_What the task asks_. How many of the lines below include "picture"? Give the number and no other words.

_Collected data_.
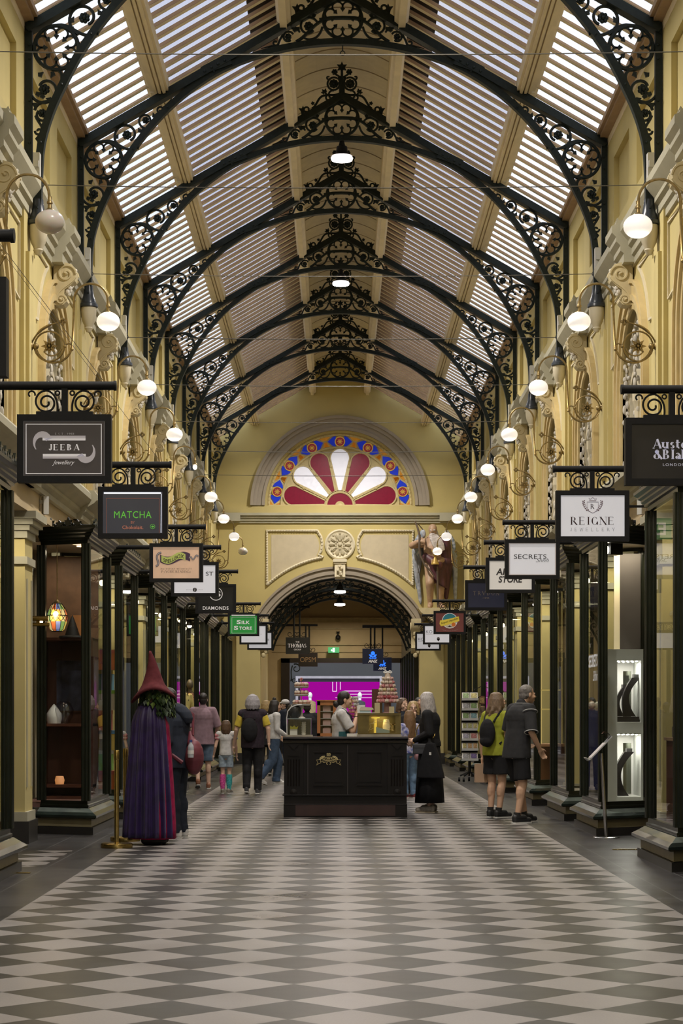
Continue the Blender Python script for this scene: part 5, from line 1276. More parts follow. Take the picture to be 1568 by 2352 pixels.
    def shoes(s, mt, sole=None, sock=None, sockh=.10):
        for q in 'LR':
            an, to = Vector(s.J['an' + q]), Vector(s.J['to' + q]); d = (to - an); d.z = 0; d.normalize(); lift = to.z - .03; hl = an.z - .085
            m = MB(); he = an - d * .035; he.z = .045 + hl
            m.cap2(he, Vector((to.x, to.y, .042 + lift)) + d * .02, .043, .036, 10); m.cap2(he + Vector((0, 0, .03)), he + d * .06 + Vector((0, 0, .03)), .044, .044, 10); m.cap2(an + Vector((0, 0, -.012)), an.lerp(to, .62) + Vector((0, 0, .022)), .044, .040, 10)
            o = blob(m, 'shoe', mt, s.t, .008, 2)
            if sole:
                m = MB(); rr = []
                p0, p1 = he - d * .045, Vector((to.x, to.y, 0)) + d * .062
                p0.z = hl; p1.z = lift; nn = Vector((-d.y, d.x, 0))
                for zz in (.001, .017):
                    ring = []
                    for t_, w_ in ((0, .02), (.08, .036), (.35, .036), (.7, .047), (.92, .034), (1, .012)): ring.append(tuple(p0.lerp(p1, t_) + nn * w_ + Vector((0, 0, zz))))
                    for t_, w_ in ((1, .012), (.92, .034), (.7, .047), (.35, .036), (.08, .036), (0, .02)): ring.append(tuple(p0.lerp(p1, t_) - nn * w_ + Vector((0, 0, zz))))
                    rr.append(ring)
                m.loft(rr); obj('sole', m, sole, o)
            if sock:
                kn = Vector(s.J['kn' + q]); m = MB(); e = an.lerp(kn, sockh / .40); md = an.lerp(kn, sockh / .8) + Vector((0, .012, 0)); r2 = .042 + .06 * min(1, sockh / .36) ** 1.5; m.tube([an + Vector((0, 0, -.02)), an, md, e + Vector((0, .014, 0))], [.042, .043, (.043 + r2) / 2, r2 if sockh < .3 else .068], 12); obj('sock', m, sock if not isinstance(sock, dict) else sock[q], s.t, True)
SOLEW = mat('sole_white', (.66, .65, .62), .6)
m = MB()
for a, b, ra, rb in ((S_(999, 1296), S_(996, 1262), .24, .30), (S_(996, 1262), S_(995, 1245), .30, .24), (S_(980, 1246), S_(1014, 1247), .14, .14), (S_(994, 1240, -.05), S_(993, 1222, -.1), .10, .10),
    (S_(979, 1246), S_(946, 1254, -.15), .125, .10), (S_(946, 1254, -.15), S_(960, 1247, -.36), .10, .07), (S_(1016, 1248), S_(1021, 1285, -.1), .13, .10), (S_(1021, 1285, -.1), S_(1003, 1293, -.38), .10, .07),
    (S_(990, 1300), S_(986, 1340, -.22), .20, .125), (S_(986, 1340, -.22), S_(988, 1388), .125, .075), (S_(1006, 1300), S_(1011, 1350, -.15), .19, .12), (S_(1011, 1350, -.15), S_(1010, 1390), .12, .075),
    (S_(988, 1390, .05), S_(985, 1395, -.3), .085, .06), (S_(1010, 1392, .05), S_(1016, 1396, -.3), .085, .06)): m.cap2(a, b, ra, rb, 10)
m.M = Matrix.Translation(S_(993, 1218, -.12)); m.ball((0, .02, .02), (.125, .14, .15), 12, 9); m.cap2((-.02, -.14, 0), (-.03, -.18, -.05), .02, .03); m.ball((0, -.08, -.07), (.09, .08, .1)); m.M = Matrix.Identity(4)
for (p, d) in ((S_(960, 1247, -.36), (.7, -.3, .1)), (S_(1003, 1293, -.38), (-1, -.2, 0))):
    p = Vector(p); d = Vector(d).normalized(); m.cap2(p, p + d * .12, .07, .06, 8)
    for q in range(4): b_ = p + d * .1 + Vector((0, 0, .05 - .035 * q)); m.cap2(b_, b_ + d * .08 + Vector((0, -.05, 0)), .022, .02, 6)
    m.cap2(p + d * .04 + Vector((0, 0, .06)), p + d * .1 + Vector((0, -.06, .1)), .025, .02, 6)
blob(m, 'body', SKN, ST, .022, 2)
DRP = mat('statue_drapery', (.075, .022, .030), .5, var=.3, scale=5, stretch=(3, 3, .5))
m = MB()
R_ = []
for t_ in range(11):
    u = t_ / 10; y_ = 1280 + u * 66; xl, xr = 977 + 8 * u + 8 * u * u, 1022 + 4 * u
    pts = []
    for i in range(28):
        a = 2 * PI * i / 28; k = 1 + .05 * math.sin(a * 8 + u * 3); yy = y_ + (6 if u < .2 else 0) + (xr - xl) * .5 * .5 * u * math.cos(a)
        c = S_((xl + xr) / 2 + (xr - xl) / 2 * math.cos(a) * k, yy); pts.append((c[0], -.06 + .30 * math.sin(a) * k, c[2]))
    R_.append(pts)
m.loft(R_)
m.cap2(S_(978, 1279, -.1), S_(1004, 1300, -.32), .12, .14); m.cap2(S_(1018, 1246, -.02), S_(1024, 1290, -.05), .19, .22); m.cap2(S_(1012, 1240, -.05), S_(1020, 1260, -.1), .12, .17); m.cap2(S_(1020, 1300), S_(1025, 1372, .1), .24, .06)
blob(m, 'drapery', DRP, ST, .025, 2)
m = MB()
for k in range(19):
    t_ = k / 18; m.tube([S_(989 + 12 * t_ + .4 * math.sin(k), 1228 + 4 * t_, -.26), S_(990 + 18 * t_, 1240 + 3 * t_, -.33), S_(994 + 20 * t_ + math.sin(k * 3), 1252, -.36), S_(998 + 20 * t_ + 1.5 * math.sin(k * 2), 1262 + 6 * math.sin(PI * t_ * .8), -.36)], [.04, .06, .055, .03], 6)
for q in (-1, 1): m.tube([S_(993, 1229, -.30), S_(993 + q * 6, 1231, -.28), S_(993 + q * 8, 1238, -.28)], [.03, .035, .015], 6); m.tube([S_(992, 1221, -.27), S_(992 + q * 6, 1219, -.26)], .022, 5)
for k in range(5): m.ball(S_(1001 + k, 1222 + 3 * k, -.02), (.05, .1, .06))
obj('beard', m, mat('statue_beard', (.50, .45, .42), .6, var=.25, scale=14, stretch=(1, 1, 4)), ST, True)
WING = mat('statue_wing', (.40, .42, .46), .6, var=.25, scale=10)
for s, root, tips in ((-1, (975, 1238), [(958 + 2.2 * k, 1268 + (15.5 * k if k < 8 else 124 - 6 * (k - 8))) for k in range(9)]), (1, (1022, 1240), [(1046 - 1.0 * k, 1375 - 10.5 * k) for k in range(11)])):
    m = MB()
    for k, tp in enumerate(tips if s > 0 else [(957 + .7 * k + (4 if k > 5 else 0), 1290 + 13.0 * k - (10 * (k - 7) if k > 7 else 0)) for k in range(10)]):
        a = (root[0] + s * (14 - .9 * k), root[1] + 4 + 1.5 * k); 
        if s > 0: tp = (1046 - .6 * k, 1380 - 10.5 * k); a = (1030 + 1.2 * k - .6 * k, 1244 + 2 * k)
        d = .12 + .012 * k
        pa, pb = Vector(S_(a[0], a[1], d)), Vector(S_(tp[0], tp[1], d + .04)); mid = pa.lerp(pb, .5) + Vector((s * .10, 0, 0))
        m.mi = k % 2; off = Vector((0, .05 * (k % 2), 0)); m.tube([pa + off, mid + off, pb.lerp(mid, .12) + off, pb + off], [.07, .062, .045, .008], 8, up=(0, 1, 0), sx=.5)
    for k in range(14):
        t_ = k / 13; c = S_(root[0] + s * (4 + 14 * math.sin(t_ * 2.6)), root[1] - 12 + 44 * t_, .06); m.mi = k % 2; m.ball(c, (.085, .06, .13), 8, 6)
    obj('wing', m, [WING, mat('statue_wing_blue', (.22, .27, .33), .6, var=.3, scale=12)], ST, True)
WD = mat('statue_wood', (.10, .07, .05), .5, var=.2)
m = MB(); m.tube([S_(951, 1200, -.40), S_(957, 1214, -.40), S_(962, 1234, -.42), S_(961, 1262, -.42), S_(964, 1280, -.42), S_(973, 1300, -.45), S_(985, 1312, -.48), S_(996, 1329, -.48)], [.018, .028, .034, .034, .03, .028, .024, .012], 10); m.tube([S_(958, 1206, -.4), S_(970, 1219, -.3)], .014); obj('bow', m, WD, ST, True)
m = MB(); m.tube([S_(1002, 1298, -.42), S_(1004, 1396, -.4)], .028, 6); obj('staff', m, WD, ST)
m = MB(); m.lathe([(0, -.20), (.11, -.20), (.11, -.16), (.085, -.13), (.03, 0), (.085, .13), (.11, .16), (.11, .2), (0, .2)], 14, S_(997, 1283, -.45)); obj('hourglass', m, mat('gilt', (.42, .27, .06), .4, .3), ST, True)
m = MB(); m.prism([(.5, -.0), (-.5, 0), (-.42, -.12), (-.3, -.2), (0, -.45), (.3, -.2), (.42, -.12)], 'y', -.45, .33); m.M = Matrix.Identity(4); o = obj('plinth_bracket', m, CONS, ST); o.location = S_(1000, 1398)
# ================================================================ bay shop windows
SILLM = mat('sill_green_black', (.018, .026, .022), .16, var=.3, scale=4)
RIS = mat('stall_riser_buff', (.30, .26, .15), .45, var=.08)
PLN = mat('plinth_stone', (.03, .028, .026), .35)
BAYN = [1]
def bay_window(s, ya, yb, label, back=(.20, .16, .10), deck=(.3, .26, .2), en=9, lcol=(1, .84, .60), depth=.70, bulb=True, ins=0.25, back_on=True):
    BAYN[0] += 1
    r = thing('window_%d' % (BAYN[0] + 100), label, 'shop window', (0, 0, 0), 0, None, 'structure')
    xo = 3.52 if s < 0 else 3.62
    P = [(xo, ya + ins), (2.97, ya), (2.97, yb), (xo, yb - ins)]
    if s < 0: P = [(-a, b) for a, b in P][::-1]
    sw = lambda prof, m_, nm: obj(nm, MB().sweep(prof, P), m_, r)
    sw([(-.05, 0), (.10, 0), (.10, .085), (-.05, .09)], PLN, 'plinth')
    sw([(-.05, .09), (.075, .09), (.075, .185), (-.05, .185)], RIS, 'stall_riser')
    sw([(-.05, .185), (.12, .185), (.145, .20), (.145, .225), (.03, .305), (.03, .315), (-.05, .315)], SILLM, 'sill')
    sw([(.130, .222), (.136, .226), (.045, .302), (.040, .298)], mat('sill_glass', (.13, .155, .14), .08, var=.35, scale=3), 'sill_glass')
    sw([(-.04, .315), (.035, .315), (.035, .335), (.02, .345), (.02, .385), (-.04, .385)], BLKG, 'bottom_rail')
    sw([(-.04, 3.36), (.02, 3.36), (.025, 3.40), (.05, 3.41), (.05, 3.43), (.075, 3.45), (.075, 3.47), (.10, 3.485), (.10, 3.505), (.13, 3.53), (.13, 3.56), (-.04, 3.57)], BLKG, 'cornice')
    f = MB()
    for i, (px, py) in enumerate(P):
        w_ = .040
        f.bb(px - w_, px + w_, py - w_, py + w_, .385, 3.36)
        for dx, dy in ((w_, w_), (-w_, w_), (w_, -w_), (-w_, -w_), (0, w_), (-s * w_, 0), (0, -w_)): f.tube([(px + dx, py + dy, .385), (px + dx, py + dy, 3.36)], .012, 6)
    obj('corner_post', f, BLKG, r, True)
    c = MB()
    for (a, b) in zip(P, P[1:]):
        a_, b_ = Vector(a), Vector(b); L = (b_ - a_).length; d = (b_ - a_) / L; nn = Vector((-d.y, d.x)); k = max(1, int(L / .115))
        for i in range(k):
            q = a_ + d * (L * (i + .5) / k) + nn * .09
            hs = .85 if i % 2 else .6; c.M = Matrix(((d.x * .75, nn.x, 0, q.x), (d.y * .75, nn.y, 0, q.y), (0, 0, hs, 3.56), (0, 0, 0, 1)))
            c.prism([(0, 0), (.04, .02), (.075, .015), (.05, .05), (.065, .085), (.03, .08), (0, .125), (-.03, .08), (-.065, .085), (-.05, .05), (-.075, .015), (-.04, .02)], 'y', -.012, .012)
            c.ball((.075, 0, .03), (.04, .025, .035), 6, 4); c.ball((0, -.01, .03), (.05, .02, .03), 6, 4)
        c.M = Matrix.Identity(4)
    obj('leaf_cresting', c, BLKG, r)
    for (a, b) in zip(P, P[1:]):
        g = MB(); g.add([(a[0], a[1], .385), (b[0], b[1], .385), (b[0], b[1], 3.36), (a[0], a[1], 3.36)], [(0, 1, 2, 3)]); obj('pane', g, PGL, r)
    xb = s * (2.97 + depth + .1)
    dk = MB(); pl = P + ([(xb, P[3][1]), (xb, P[0][1])]); dk.prism(pl, 'z', .30, .36); obj('display_deck', dk, mat('deck_%.2f_%.2f' % deck[:2], deck, .5, var=.1), r)
    ce = MB(); ce.prism(pl, 'z', 3.40, 3.44); obj('soffit', ce, mat('bay_soffit', (.40, .34, .24), .7), r)
    if back_on:
        b = MB(); b.bb(xb, xb + s * .05, ya + ins, yb - ins, .36, 3.40); obj('back_panel', b, mat('back_%.2f_%.2f_%.2f' % back, back, .6, var=.12, scale=2), r)
    if en: lamp('shop_window_light', 'AREA', (s * 3.38, (ya + yb) / 2, 3.34), en, lcol, .5, (0, 0, 0))
    if bulb:
        m = MB(); m.ball((s * 3.25, ya + .45, 3.16), (.035, .035, .04)); rt = thing('shop_spot_bulb', 'small glowing bulb inside the ' + label.split(',')[0], 'bulb', (0, 0, 0), 0, 'shop window bulbs'); obj('bulb', m, glow('bulb_warm', (1, .80, .52), 14), rt, True)
        m = MB(); m.tube([(s * 3.25, ya + .45, 3.40), (s * 3.25, ya + .45, 3.2)], [.02, .03], 8); obj('lamp_holder', m, BLKM, rt)
    return r
yb0 = lambda *a: a
LEFT = [((11.2, 13.2), (.05, .04, .03), 4), ((15.6, 17.3), (.04, .03, .025), 4), ((22.7, 24.75), (.10, .035, .022), 7), ((26.1, 28.1), (.30, .25, .18), 12), ((30.7, 32.9), (.12, .10, .07), 9), ((34.9, 36.9), (.10, .08, .06), 9), ((40.5, 42.25), (.55, .44, .20), 26), ((43.5, 45.8), (.10, .09, .07), 8), ((47.5, 50.0), (.42, .26, .10), 12), ((51.5, 53.3), (.42, .30, .13), 12)]
RIGHT = [((13.4, 15.3), (.05, .04, .03), 4), ((17.45, 19.05), (.13, .08, .05), 9), ((22.5, 24.2), (.10, .09, .08), 20), ((25.65, 27.6), (.11, .09, .07), 9), ((29.9, 31.9), (.40, .28, .10), 16), ((34.7, 36.7), (.10, .09, .06), 9), ((38.9, 40.9), (.40, .32, .13), 12), ((43.35, 45.2), (.12, .10, .07), 9), ((47.5, 49.4), (.30, .24, .10), 9), ((51.7, 53.3), (.12, .10, .07), 6)]
LN = ['cut off by the picture edge', 'beside the nearest', 'with the stained glass lantern', 'third of the row', 'behind the purple cloak', 'fifth of the row', 'one with the yellow dress', 'seventh of the row', 'eighth of the row', 'ninth of the row']
for s, nm, lst in ((-1, 'left', LEFT), (1, 'right', RIGHT)):
    for i, ((a, b), bk, en) in enumerate(lst):
        bay_window(s, a, b, 'black timber shop bay number %d on the %s, with leaf cresting' % (i, nm), bk, tuple(min(1, q * 1.4 + .05) for q in bk), en * 1.0, ins=.25 if s < 0 else .45, bulb=i > 2, back_on=not (s < 0 and i == 2))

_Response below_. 2